In a fresco by Massacio and the Florentine painter Filippo Lippi “The Resurrection of the Son of Theophilus” (1424), conversation itself becomes the subject. Theophilus is presented as a Turk; he does not believe in the miracle of Peter. Next to him, on the left side of the painting, stands a group of patricians in the midst of discussion. Their faces are serious but they do not antagonize one another. Their conversation is full of urbanité, an important component of urban culture. The same can also be seen in the fresco of Masolino da Panicale’s “Healing of the Cripple and the Raising of Tabitha” (1424). The artist depicted urban daily life around the main subject — in the middle ground stand elegantly-dressed patricians, also absorbed in conversation. Perhaps they attract more attention than the saints themselves.
Two conversations at once can be seen in the episode of “The Meeting of Mary and Elizabeth” in Domenico Ghirlandaio’s “Visitation” (1424) in the Tornabuoni Chapel at the Church of Santa Maria Novella.
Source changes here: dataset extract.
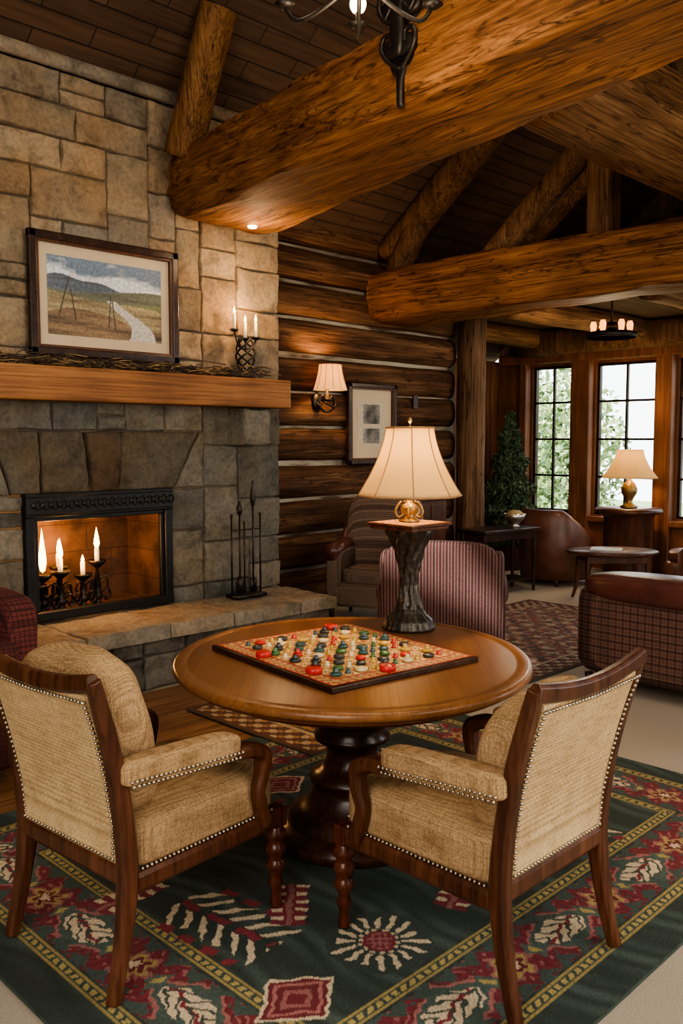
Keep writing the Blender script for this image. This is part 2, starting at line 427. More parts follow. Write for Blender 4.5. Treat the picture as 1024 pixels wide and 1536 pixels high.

The main, sacred dialogue takes place between Elizabeth and Mary, but in the background the viewer can also see citizens leaning on the parapet and considering the Florentine panorama while talking “about nothing” (clear from their relaxed postures). High and low culture coexist because the city before us is a “cauldron of texts and codes.”
In conclusion, Berar demonstrated the existence of the topos of “urban dialogue” in the 20th century by showing a clip from Marlen Khutsiev’s film “Mne dvadtsat’ let [I Am Twenty]” (1964). A serious civic discussion takes place between the film’s three main protagonists. They are in a public space — on the street, and then in a subway vestibule. A troika replaces the figure of the common good in Soviet cinema: at the beginning of the film three soldiers, October sentinels, represent the city’s past. At the end, the same three are the mausoleums’ honor guard.
In her introductory lecture Eva Berar outlined a variety of issues and questions, many of which will be developed throughout the series.